### [Required task]
The lines below are to be quoted exactly, from the first through the one that contains "scene.cycles.sample_clamp_indirect = 6.0".

** start of Excerpted records **

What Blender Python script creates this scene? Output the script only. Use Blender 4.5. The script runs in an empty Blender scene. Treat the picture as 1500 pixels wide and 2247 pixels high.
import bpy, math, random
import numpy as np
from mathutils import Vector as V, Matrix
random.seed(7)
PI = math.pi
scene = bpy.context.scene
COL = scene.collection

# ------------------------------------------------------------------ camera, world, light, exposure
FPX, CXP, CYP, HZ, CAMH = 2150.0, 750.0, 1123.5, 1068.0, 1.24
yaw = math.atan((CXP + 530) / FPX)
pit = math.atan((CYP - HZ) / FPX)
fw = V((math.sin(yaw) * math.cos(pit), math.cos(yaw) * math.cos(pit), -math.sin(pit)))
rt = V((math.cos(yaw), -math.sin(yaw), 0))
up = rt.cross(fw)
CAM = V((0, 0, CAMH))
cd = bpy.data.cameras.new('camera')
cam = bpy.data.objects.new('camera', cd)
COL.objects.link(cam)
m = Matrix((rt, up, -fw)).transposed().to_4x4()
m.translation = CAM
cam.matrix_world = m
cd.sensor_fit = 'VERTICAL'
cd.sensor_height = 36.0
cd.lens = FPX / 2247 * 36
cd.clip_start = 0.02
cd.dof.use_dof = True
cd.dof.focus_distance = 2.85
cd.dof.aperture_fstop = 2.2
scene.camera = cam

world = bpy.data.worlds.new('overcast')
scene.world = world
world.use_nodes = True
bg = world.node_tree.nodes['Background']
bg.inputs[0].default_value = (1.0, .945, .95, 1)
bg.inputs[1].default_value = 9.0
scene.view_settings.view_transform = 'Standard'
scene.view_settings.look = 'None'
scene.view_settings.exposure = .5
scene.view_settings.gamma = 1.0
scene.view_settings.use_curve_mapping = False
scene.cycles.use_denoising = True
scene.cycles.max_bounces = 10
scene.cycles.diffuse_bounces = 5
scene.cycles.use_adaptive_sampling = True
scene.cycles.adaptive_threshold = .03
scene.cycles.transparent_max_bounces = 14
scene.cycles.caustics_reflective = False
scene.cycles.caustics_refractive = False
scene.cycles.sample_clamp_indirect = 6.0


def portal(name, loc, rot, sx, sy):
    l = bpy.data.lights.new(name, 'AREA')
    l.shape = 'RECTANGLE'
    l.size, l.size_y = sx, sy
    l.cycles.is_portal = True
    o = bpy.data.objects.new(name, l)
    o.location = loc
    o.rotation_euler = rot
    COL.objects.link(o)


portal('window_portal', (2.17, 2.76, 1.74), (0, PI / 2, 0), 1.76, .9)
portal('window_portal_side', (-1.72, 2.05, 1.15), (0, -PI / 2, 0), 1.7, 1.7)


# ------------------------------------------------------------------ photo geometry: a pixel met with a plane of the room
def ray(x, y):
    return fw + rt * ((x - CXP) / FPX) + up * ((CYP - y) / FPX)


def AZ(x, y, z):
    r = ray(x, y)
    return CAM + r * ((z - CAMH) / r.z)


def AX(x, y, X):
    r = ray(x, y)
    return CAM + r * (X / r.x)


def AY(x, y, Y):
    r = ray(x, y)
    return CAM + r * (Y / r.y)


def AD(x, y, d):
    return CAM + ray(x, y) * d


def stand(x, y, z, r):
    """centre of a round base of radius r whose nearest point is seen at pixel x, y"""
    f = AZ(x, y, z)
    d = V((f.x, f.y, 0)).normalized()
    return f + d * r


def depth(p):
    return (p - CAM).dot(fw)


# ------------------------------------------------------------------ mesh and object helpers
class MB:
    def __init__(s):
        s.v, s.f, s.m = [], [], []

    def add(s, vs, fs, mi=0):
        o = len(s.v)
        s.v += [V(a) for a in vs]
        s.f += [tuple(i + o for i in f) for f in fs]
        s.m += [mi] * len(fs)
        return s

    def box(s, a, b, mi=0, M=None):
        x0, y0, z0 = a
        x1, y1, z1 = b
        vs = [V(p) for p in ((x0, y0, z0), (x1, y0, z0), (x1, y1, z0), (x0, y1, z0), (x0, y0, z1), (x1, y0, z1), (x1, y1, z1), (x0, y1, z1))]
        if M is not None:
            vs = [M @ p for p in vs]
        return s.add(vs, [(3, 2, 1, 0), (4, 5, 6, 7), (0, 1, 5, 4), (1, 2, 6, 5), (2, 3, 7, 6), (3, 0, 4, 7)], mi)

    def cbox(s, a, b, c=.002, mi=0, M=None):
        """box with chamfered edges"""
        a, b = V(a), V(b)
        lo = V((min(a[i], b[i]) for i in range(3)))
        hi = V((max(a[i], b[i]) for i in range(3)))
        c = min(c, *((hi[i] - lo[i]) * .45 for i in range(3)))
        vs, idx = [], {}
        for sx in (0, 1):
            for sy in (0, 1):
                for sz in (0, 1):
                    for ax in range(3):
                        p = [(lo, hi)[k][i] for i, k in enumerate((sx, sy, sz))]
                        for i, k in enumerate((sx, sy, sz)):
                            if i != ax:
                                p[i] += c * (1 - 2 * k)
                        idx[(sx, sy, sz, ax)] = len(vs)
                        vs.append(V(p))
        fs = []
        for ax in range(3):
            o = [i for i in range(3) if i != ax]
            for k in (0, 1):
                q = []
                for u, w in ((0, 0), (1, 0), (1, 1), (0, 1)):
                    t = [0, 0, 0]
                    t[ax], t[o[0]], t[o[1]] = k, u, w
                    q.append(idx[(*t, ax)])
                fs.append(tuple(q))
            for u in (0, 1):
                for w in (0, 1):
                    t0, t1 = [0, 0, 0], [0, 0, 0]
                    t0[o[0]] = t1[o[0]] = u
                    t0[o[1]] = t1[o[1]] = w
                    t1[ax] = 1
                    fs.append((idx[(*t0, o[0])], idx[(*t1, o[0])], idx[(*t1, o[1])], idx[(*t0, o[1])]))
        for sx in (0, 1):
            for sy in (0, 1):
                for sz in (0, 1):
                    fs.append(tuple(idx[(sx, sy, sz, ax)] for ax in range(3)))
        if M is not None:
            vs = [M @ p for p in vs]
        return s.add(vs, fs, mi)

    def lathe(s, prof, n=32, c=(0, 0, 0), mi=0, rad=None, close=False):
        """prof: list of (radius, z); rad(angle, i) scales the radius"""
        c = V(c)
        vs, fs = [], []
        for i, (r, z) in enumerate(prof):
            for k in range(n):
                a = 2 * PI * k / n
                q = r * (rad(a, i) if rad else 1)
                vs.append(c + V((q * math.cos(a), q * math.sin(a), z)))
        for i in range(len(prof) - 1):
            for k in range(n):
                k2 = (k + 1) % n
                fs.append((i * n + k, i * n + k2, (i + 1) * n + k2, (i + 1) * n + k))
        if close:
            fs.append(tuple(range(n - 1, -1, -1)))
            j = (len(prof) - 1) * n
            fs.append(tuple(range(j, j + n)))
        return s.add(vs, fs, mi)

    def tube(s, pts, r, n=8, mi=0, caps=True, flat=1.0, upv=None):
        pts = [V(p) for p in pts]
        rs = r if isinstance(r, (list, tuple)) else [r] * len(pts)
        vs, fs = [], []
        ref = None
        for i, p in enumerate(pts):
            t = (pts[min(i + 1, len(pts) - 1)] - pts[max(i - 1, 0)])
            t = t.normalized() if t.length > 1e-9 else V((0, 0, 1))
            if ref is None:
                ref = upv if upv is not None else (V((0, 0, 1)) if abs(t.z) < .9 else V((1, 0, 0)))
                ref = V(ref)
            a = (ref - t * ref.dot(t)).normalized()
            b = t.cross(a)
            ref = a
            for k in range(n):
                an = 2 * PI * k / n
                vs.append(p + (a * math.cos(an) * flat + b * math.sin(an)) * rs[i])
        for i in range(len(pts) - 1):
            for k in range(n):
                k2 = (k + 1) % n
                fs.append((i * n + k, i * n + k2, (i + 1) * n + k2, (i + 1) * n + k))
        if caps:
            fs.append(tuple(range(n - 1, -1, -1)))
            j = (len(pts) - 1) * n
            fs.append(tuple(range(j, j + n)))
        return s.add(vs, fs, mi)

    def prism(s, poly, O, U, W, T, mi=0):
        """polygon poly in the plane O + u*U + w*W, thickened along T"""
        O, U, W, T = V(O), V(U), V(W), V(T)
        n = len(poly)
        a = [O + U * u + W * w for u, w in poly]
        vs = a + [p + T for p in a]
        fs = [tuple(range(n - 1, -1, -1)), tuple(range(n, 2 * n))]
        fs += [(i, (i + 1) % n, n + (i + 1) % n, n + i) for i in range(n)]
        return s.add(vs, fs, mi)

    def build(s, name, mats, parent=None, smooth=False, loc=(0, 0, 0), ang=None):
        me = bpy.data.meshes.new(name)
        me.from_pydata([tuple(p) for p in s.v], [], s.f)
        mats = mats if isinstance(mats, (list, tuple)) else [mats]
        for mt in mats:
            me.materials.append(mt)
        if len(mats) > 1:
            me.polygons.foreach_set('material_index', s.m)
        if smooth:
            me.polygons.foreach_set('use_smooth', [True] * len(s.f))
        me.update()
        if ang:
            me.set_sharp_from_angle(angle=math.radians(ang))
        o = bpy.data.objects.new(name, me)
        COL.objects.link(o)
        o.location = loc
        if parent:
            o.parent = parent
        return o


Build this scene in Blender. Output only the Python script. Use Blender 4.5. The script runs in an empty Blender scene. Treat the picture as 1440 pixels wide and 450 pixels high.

** end of Excerpted records **

### [Solved problem]
What Blender Python script creates this scene? Output the script only. Use Blender 4.5. The script runs in an empty Blender scene. Treat the picture as 1500 pixels wide and 2247 pixels high.
import bpy, math, random
import numpy as np
from mathutils import Vector as V, Matrix
random.seed(7)
PI = math.pi
scene = bpy.context.scene
COL = scene.collection

# ------------------------------------------------------------------ camera, world, light, exposure
FPX, CXP, CYP, HZ, CAMH = 2150.0, 750.0, 1123.5, 1068.0, 1.24
yaw = math.atan((CXP + 530) / FPX)
pit = math.atan((CYP - HZ) / FPX)
fw = V((math.sin(yaw) * math.cos(pit), math.cos(yaw) * math.cos(pit), -math.sin(pit)))
rt = V((math.cos(yaw), -math.sin(yaw), 0))
up = rt.cross(fw)
CAM = V((0, 0, CAMH))
cd = bpy.data.cameras.new('camera')
cam = bpy.data.objects.new('camera', cd)
COL.objects.link(cam)
m = Matrix((rt, up, -fw)).transposed().to_4x4()
m.translation = CAM
cam.matrix_world = m
cd.sensor_fit = 'VERTICAL'
cd.sensor_height = 36.0
cd.lens = FPX / 2247 * 36
cd.clip_start = 0.02
cd.dof.use_dof = True
cd.dof.focus_distance = 2.85
cd.dof.aperture_fstop = 2.2
scene.camera = cam

world = bpy.data.worlds.new('overcast')
scene.world = world
world.use_nodes = True
bg = world.node_tree.nodes['Background']
bg.inputs[0].default_value = (1.0, .945, .95, 1)
bg.inputs[1].default_value = 9.0
scene.view_settings.view_transform = 'Standard'
scene.view_settings.look = 'None'
scene.view_settings.exposure = .5
scene.view_settings.gamma = 1.0
scene.view_settings.use_curve_mapping = False
scene.cycles.use_denoising = True
scene.cycles.max_bounces = 10
scene.cycles.diffuse_bounces = 5
scene.cycles.use_adaptive_sampling = True
scene.cycles.adaptive_threshold = .03
scene.cycles.transparent_max_bounces = 14
scene.cycles.caustics_reflective = False
scene.cycles.caustics_refractive = False
scene.cycles.sample_clamp_indirect = 6.0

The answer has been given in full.